··· Data section ···

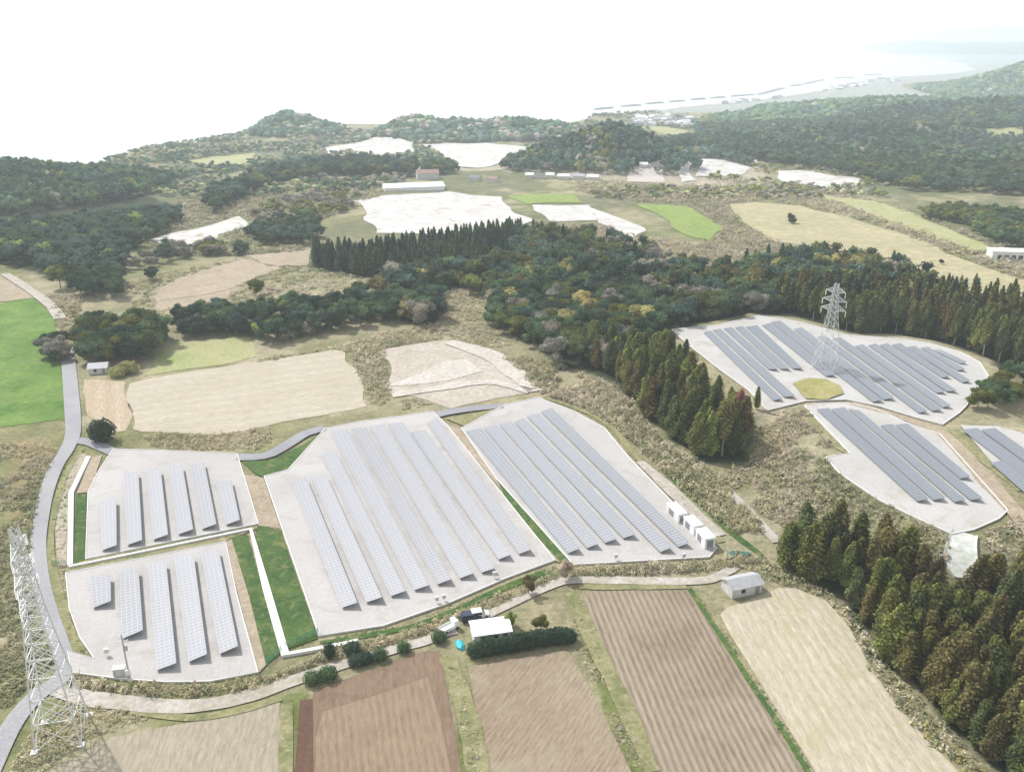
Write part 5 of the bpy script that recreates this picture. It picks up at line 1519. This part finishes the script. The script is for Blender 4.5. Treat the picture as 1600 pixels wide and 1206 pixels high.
# green mesh fences at the foot of the grass slopes
for a, b_, lb in [((447, 1012), (497, 990), 'green mesh fence across the foot of the wide green slope'), ((416, 1040), (440, 1018), 'green mesh fence across the foot of the narrow green slope'),
                  ((82, 884), (104, 884), 'short pale green fence beside the road at the drain bend')]:
    g0, g1 = poly_z([a, b_], 0); Lg = float(np.hypot(*(g1 - g0)))
    r = empty('mesh_fence', (g0[0], g0[1], 0.1), math.atan2(g1[1] - g0[1], g1[0] - g0[0]), lb, 'fence')
    k_ = max(2, int(Lg / 1.8))
    for i in range(k_ + 1): MB().bar((Lg * i / k_, 0, -0.2), (Lg * i / k_, 0, 1.3), 0.04, None, 6).build('post', M['net'], r)
    pn = MB()
    for h in np.arange(0.1, 1.3, 0.14): pn.bar((0, 0, h), (Lg, 0, h), 0.018)
    for x in np.arange(0, Lg, 0.22): pn.bar((x, 0, 0.1), (x, 0, 1.25), 0.014)
    pn.build('mesh_panel', M['net'], r)
# dark green netting heap
g = poly_z([(1152, 868)], 0)[0]
V = ICO2 * [3.0, 1.2, 0.9]; V = V * (1 + 0.2 * np.sin(V[:, :1] * 2.5) * np.cos(V[:, 1:2] * 3)); V[:, 2] = np.maximum(V[:, 2], -0.05)
tag(link('netting_heap', mesh_np('netting_heap', V, ICO2F, plain('teal_green_net', (0.06, 0.14, 0.11), 0.9, 0.4, 1.2), False), None, (g[0], g[1], 0), 0.15), 'dark green heap of netting right of the white cabinets', 'netting heap')

# concrete spillway below the lower right pad
g = G([(1497, 832), (1520, 832), (1508, 870), (1490, 905), (1525, 870), (1482, 880)])
cc = [G([q])[0] for q in ((1508, 834), (1502, 852), (1500, 880), (1504, 904))]
sp_ = MB()
lin = smooth_line([(p[0], p[1]) for p in cc], 1.5)
wd = np.interp(np.linspace(0, 1, len(lin)), [0, 0.35, 0.75, 1], [4.6, 5.5, 6.5, 3.0])
Tg = np.gradient(lin, axis=0); Tg /= np.linalg.norm(Tg, axis=1)[:, None]; Nn = np.stack([-Tg[:, 1], Tg[:, 0]], 1)
zz = H(lin[:, 0], lin[:, 1])
for i in range(len(lin) - 1):
    def row(j, dz):
        return [(lin[j, 0] + Nn[j, 0] * wd[j] * s, lin[j, 1] + Nn[j, 1] * wd[j] * s, zz[j] + (0.5 if abs(s) == 0.5 else 0.25) + dz) for s in (-0.5, -0.4, 0.4, 0.5)]
    a, b_ = row(i, 0), row(i + 1, 0)
    for k_ in range(3):
        q = [a[k_], a[k_ + 1], b_[k_ + 1], b_[k_]]
        sp_.hexa([(x, y, z - 0.9) for x, y, z in q], q)
o = sp_.build('spillway', plain('mossy_concrete', (0.58, 0.58, 0.55), 0.9, 0.1, 0.5, dirt=(0.36, 0.39, 0.31)))
tag(o, 'pale mossy concrete spillway running down from the lower right pad', 'spillway')

# far white building at the right edge
gz = G([(1575, 405)])[0]
r = empty('white_building', tuple(gz), math.radians(-8), 'long low white building with dark square openings at the right edge', 'building')
MB().box(-9, -4, -0.5, 11, 4, 4.2).build('wall', M['white'], r)
MB().box(-9.4, -4.4, 4.2, 11.4, 4.4, 4.6).build('roof', M['white'], r)
for i in range(5): MB().box(-6.5 + i * 3.2, -4.1, 0.8, -4.6 + i * 3.2, -3.97, 2.8).build('opening', M['dark'], r)
# long white greenhouse roof and neighbours on the plateau
def px_house(name, a, b_, W, h, rh, wall, roof, label, cat='shed', group=None, win=0):
    g = G([a, b_]); d = g[1] - g[0]; c = (g[0] + g[1]) / 2
    return house(name, c[0], c[1] + W / 2, float(c[2]), math.atan2(d[1], d[0]), float(np.hypot(d[0], d[1])), W, h, rh, wall, roof, label, cat, group, win, False, 0.4)


px_house('greenhouse', (596, 300), (690, 298), 22, 3.0, 1.8, M['white'], M['white'], 'long white film greenhouse above the large white film field', 'greenhouse')
px_house('barn', (650, 281), (684, 280), 12, 5, 2.5, M['wall_pale'], M['rust_roof'], 'reddish brown barn behind the long white greenhouse', 'barn')
shed_l = [((822, 279), (834, 279), 'white', 'leftmost white shed at the foot of the dark wooded knoll'), ((838, 280), (850, 280), 'roof_tile', 'dark roofed shed between the white sheds under the knoll'),
          ((853, 279), (866, 279), 'white', 'white shed just right of the dark roofed one under the knoll'), ((872, 281), (890, 281), 'white', 'wider white shed under the middle of the knoll'),
          ((896, 281), (914, 281), 'roof_grey', 'grey roofed shed under the right part of the knoll'), ((918, 282), (936, 282), 'white', 'rightmost white shed at the foot of the knoll'),
          ((735, 283), (750, 284), 'roof_tile', 'dark roofed house right of the white greenhouse'), ((765, 285), (778, 286), 'rust_roof', 'brown roofed house between the greenhouse and the knoll'),
          ((1062, 246), (1074, 247), 'roof_tile', 'dark shed on the narrow white strip right of the knoll'), ((1000, 262), (1012, 263), 'white', 'white shed on the pale ground right of the knoll')]
for a, b_, mm, lb in shed_l:
    px_house('shed', a, b_, 6, 3, 1.6, M['wall_pale'], M[mm], lb)
for i in range(12):
    px = 1090 + i * 8; py = 241 + i * 1.6 + random.uniform(-1.0, 1.0)
    px_house('cattle_shed', (px, py), (px + 5.5, py + 0.5), 6, 3, 1.6, M['wall_pale'], M[['roof_tile', 'rust_roof', 'roof_grey'][i % 3]], 'small dark roofed shed in the row behind the far white film plots', 'shed', 'row of small far sheds')
# town behind the beach
k_ = 0
for i in range(90):
    if i < 40: px, py = random.uniform(985, 1075), random.uniform(183, 200)
    else: px = random.uniform(1130, 1400); py = 160 - (px - 1130) * 0.135 + random.uniform(-4, 6)
    g = G([(px, py)])[0]
    if g[2] < SEA + 3 or g[1] > 4800: continue
    s_ = 1.0 + g[1] / 3000
    house('town_house', g[0], g[1], float(g[2]), random.random() * 3.1, 12 * s_, 9 * s_, 5, 2.5, M['white'] if i % 3 else M['wall_pale'], M[['roof_tile', 'roof_grey', 'wall_pale', 'white'][i % 4]],
          'tiny hazy house in the seaside town near the green field' if i < 40 else 'tiny hazy house along the distant shore behind the beach', 'house', 'houses of the near seaside town' if i < 40 else 'houses along the far shore', 0, False)
# breakwaters
bw = [((928, 172), (958, 169)), ((970, 167), (1002, 165)), ((1009, 163), (1037, 161)), ((1045, 160), (1070, 158)), ((1079, 156.5), (1102, 155)), ((1109, 154), (1134, 152.5)), ((1142, 151.5), (1178, 148.5)),
      ((1183, 149), (1225, 138)), ((1236, 135), (1252, 133)), ((1256, 132), (1288, 125)), ((1303, 123), (1335, 121.5)), ((1350, 117.5), (1378, 117))]
for i, (a, b_) in enumerate(bw):
    g = poly_z([a, b_], SEA); d = g[1] - g[0]; L = float(np.hypot(*d)); c = (g[0] + g[1]) / 2
    rng = np.random.default_rng(i)
    m_ = MB(); nn = max(6, int(L / 9))
    wdt = 7 * (1 + g[0][1] / 3000)
    prev = None; pts = []
    for j in range(nn + 1):
        x = -L / 2 + L * j / nn; e = min(1, 6 * min(j, nn - j) / nn + 0.35)
        pts.append([(x, -wdt * e * rng.uniform(0.85, 1.1), -3), (x, -wdt * 0.5 * e, 3.4 * e * rng.uniform(0.8, 1.2)), (x, wdt * 0.5 * e, 3.4 * e * rng.uniform(0.8, 1.2)), (x, wdt * e, -3)])
    V = [p_ for q in pts for p_ in q]
    Fq = [(4 * j + k_, 4 * j + (k_ + 1) % 4, 4 * j + 4 + (k_ + 1) % 4, 4 * j + 4 + k_) for j in range(nn) for k_ in range(4)] + [(3, 2, 1, 0), (4 * nn, 4 * nn + 1, 4 * nn + 2, 4 * nn + 3)]
    m_.add(V, Fq)
    o = m_.build('breakwater', M['rock'], None, (c[0], c[1], SEA), math.atan2(d[1], d[0]))
    tag(o, '%s grey offshore breakwater counted from the left in the chain off the beach' % (['first', 'second', 'third', 'fourth', 'fifth', 'sixth', 'seventh', 'eighth', 'ninth', 'tenth', 'eleventh', 'twelfth'][i]), 'breakwater', 'breakwaters off the beach')

# tell the trees of a stand apart by colour, height and place
WORD = {'sunny': 'sunlit olive', 'cedar': 'dull green', 'brown': 'rust brown', 'olive': 'yellowish olive', 'dark': 'very dark green', 'green': 'mid green', 'blue': 'bluish green', 'grey': 'bare grey', 'yellow': 'pale yellow',
        'lime': 'bright lime', 'red': 'reddish'}
for gp, L_ in GROUPED.items():
    hh = np.array([q[2] for q in L_]); xs = np.array([q[0].location.x for q in L_]); ys = np.array([q[0].location.y for q in L_])
    h1, h2 = np.quantile(hh, [0.33, 0.67]); x1, x2 = np.quantile(xs, [0.33, 0.67]); ym = np.median(ys)
    for (o_, tn_, ht_), x_, y_ in zip(L_, xs, ys):
        sz = 'tall' if ht_ > h2 else 'low' if ht_ < h1 else 'middling'
        wh = ('left' if x_ < x1 else 'right' if x_ > x2 else 'middle') + (' front' if y_ < ym else ' back')
        o_['label'] = '%s %s %s, %s' % (sz, WORD[tn_], o_['label'], wh)

# ------------------------------------------------------------------ haze
mh = bpy.data.materials.new('haze_air'); mh.use_nodes = True
n = mh.node_tree; n.nodes.remove(n.nodes['Principled BSDF'])
vp = n.nodes.new('ShaderNodeVolumePrincipled')
vp.inputs['Color'].default_value = (0.86, 0.945, 1.0, 1)
vp.inputs['Density'].default_value = 0.00021
vp.inputs['Anisotropy'].default_value = 0.15
n.links.new(vp.outputs[0], n.nodes['Material Output'].inputs['Volume'])
hz = MB().box(-31000, -900, SEA - 6, 31000, 53000, 160).build('haze', mh)
tag(hz, kind='stuff')
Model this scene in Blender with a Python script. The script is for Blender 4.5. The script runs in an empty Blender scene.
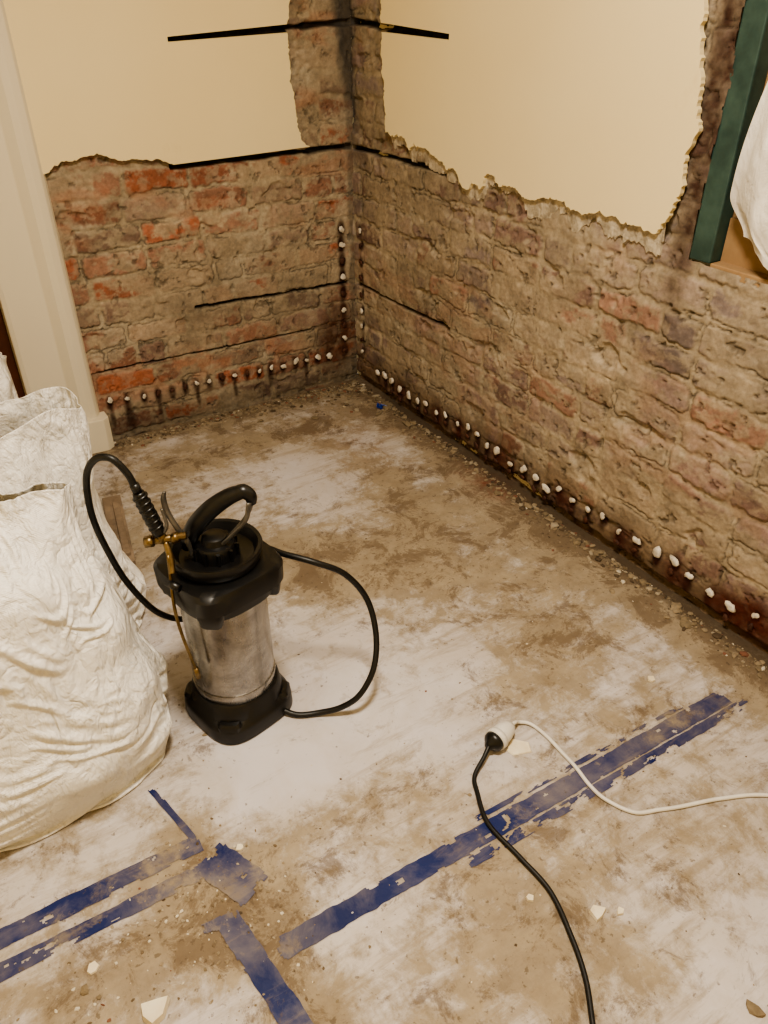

···

*What to work on:*
Emit the lines of the material exactly, from its first line to the line containing "cabinets', 'netting heap')", inclusive; leave every picture out.

*The solution:*
Write part 5 of the bpy script that recreates this picture. It picks up at line 1519. This part finishes the script. The script is for Blender 4.5. Treat the picture as 1600 pixels wide and 1206 pixels high.
# green mesh fences at the foot of the grass slopes
for a, b_, lb in [((447, 1012), (497, 990), 'green mesh fence across the foot of the wide green slope'), ((416, 1040), (440, 1018), 'green mesh fence across the foot of the narrow green slope'),
                  ((82, 884), (104, 884), 'short pale green fence beside the road at the drain bend')]:
    g0, g1 = poly_z([a, b_], 0); Lg = float(np.hypot(*(g1 - g0)))
    r = empty('mesh_fence', (g0[0], g0[1], 0.1), math.atan2(g1[1] - g0[1], g1[0] - g0[0]), lb, 'fence')
    k_ = max(2, int(Lg / 1.8))
    for i in range(k_ + 1): MB().bar((Lg * i / k_, 0, -0.2), (Lg * i / k_, 0, 1.3), 0.04, None, 6).build('post', M['net'], r)
    pn = MB()
    for h in np.arange(0.1, 1.3, 0.14): pn.bar((0, 0, h), (Lg, 0, h), 0.018)
    for x in np.arange(0, Lg, 0.22): pn.bar((x, 0, 0.1), (x, 0, 1.25), 0.014)
    pn.build('mesh_panel', M['net'], r)
# dark green netting heap
g = poly_z([(1152, 868)], 0)[0]
V = ICO2 * [3.0, 1.2, 0.9]; V = V * (1 + 0.2 * np.sin(V[:, :1] * 2.5) * np.cos(V[:, 1:2] * 3)); V[:, 2] = np.maximum(V[:, 2], -0.05)
tag(link('netting_heap', mesh_np('netting_heap', V, ICO2F, plain('teal_green_net', (0.06, 0.14, 0.11), 0.9, 0.4, 1.2), False), None, (g[0], g[1], 0), 0.15), 'dark green heap of netting right of the white cabinets', 'netting heap')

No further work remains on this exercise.